Students, faculty and staff take part in national Douglass Day transcribe-a-thon

Students, faculty and staff take part in national Douglass Day transcribe-a-thon


Deciphering history during Black History Month.

That was the goal Feb. 14 when more than 100 students, faculty and staff took part in a nationwide transcribe-a-thon for letters to abolitionist, orator, statesman and journalist Frederick Douglass.

Meeting in Business Hall for the second annual Douglass Day transcribe-a-thon at Rowan University, the project, started by the Center for Black Digital Research at Penn State, involved transcribing handwritten letters housed online in the Library of Congress to make them searchable and usable by historians.

“This is a national project, with hundreds of schools and more than 7,000 individuals participating,” said Dr. Jessica Mack, an assistant professor of history in the College of Humanities & Social Sciences (below, right).

Leading Rowan’s role in the transcribe-a-thon for the second consecutive year, Mack initiated the crowdsourced project for her Digital History class.

“This year we’re transcribing the letters of Frederick Douglass himself, mostly letters to him,” Mack said. “And we learn a lot from them – about his professional networks, his personal relationships, his family, his children. There are over 8,000 letters, and everyone (taking part across the country) is looking at the same collection.”

Mack said transcribed letters will become part of the collection on the Library of Congress website, “where they’ll be searchable so people can analyze them in new ways.”

Working at laptops, participants pored over letters to Douglass, a towering 19th Century figure who, after escaping slavery at age 20, left an indelible mark on history.
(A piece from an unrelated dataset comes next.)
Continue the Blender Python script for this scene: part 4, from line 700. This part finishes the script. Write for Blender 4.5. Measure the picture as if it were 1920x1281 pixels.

A passionate and prolific public speaker, Douglass was a tireless advocate for formerly enslaved people’s rights who penned three autobiographies and became a friend to President Abraham Lincoln.

“Douglass’s writing and speaking shaped how we think about freedom and democracy in the U.S. today,” Mack said.

Douglass did not know his actual birthday but chose to recognize it on Feb. 14, which has come to be called Douglass Day. To celebrate, transcribers enjoyed a custom cake from Kreamie’s Bakery, a Black-owned business in Bellmawr.

For participants, the assignment to review and transcribe uploaded letters was straightforward, but the execution sometimes less so. Challenges included deciphering sometimes-florid 19th Century handwriting styles made more difficult to comprehend by the age of the letters and, at times, by the writers’ use of language.

Challenges aside, participants said the direct connection to history made it great.

“We’re doing something that historians will look back on and use,” said first-year political science major Oju Odusanya.

Junior history major Christian Mammarella-Pietrafitta said he recently read Douglass’s first autobiography, “Narrative of the Life of Frederick Douglass, an American Slave,” and it made a big impact.

“I learned a great deal,” he said. “For example, the more religious a slaveholder was, the worse his treatment (of enslaved people) seemed to be.”

Professor of Public History Dr. Jen Janofsky said studying Douglass, whether through letters to him or from his own words, can be a powerful window into events that shaped the nation.

Recommending his autobiography, Janofsky said, “readers walk away with the power and strength of his life.”

She noted that Douglass secretly learned to read and write, skills he used to find freedom, and was an early master of photography.

“If he was around today, he’d be a social media king,” she said.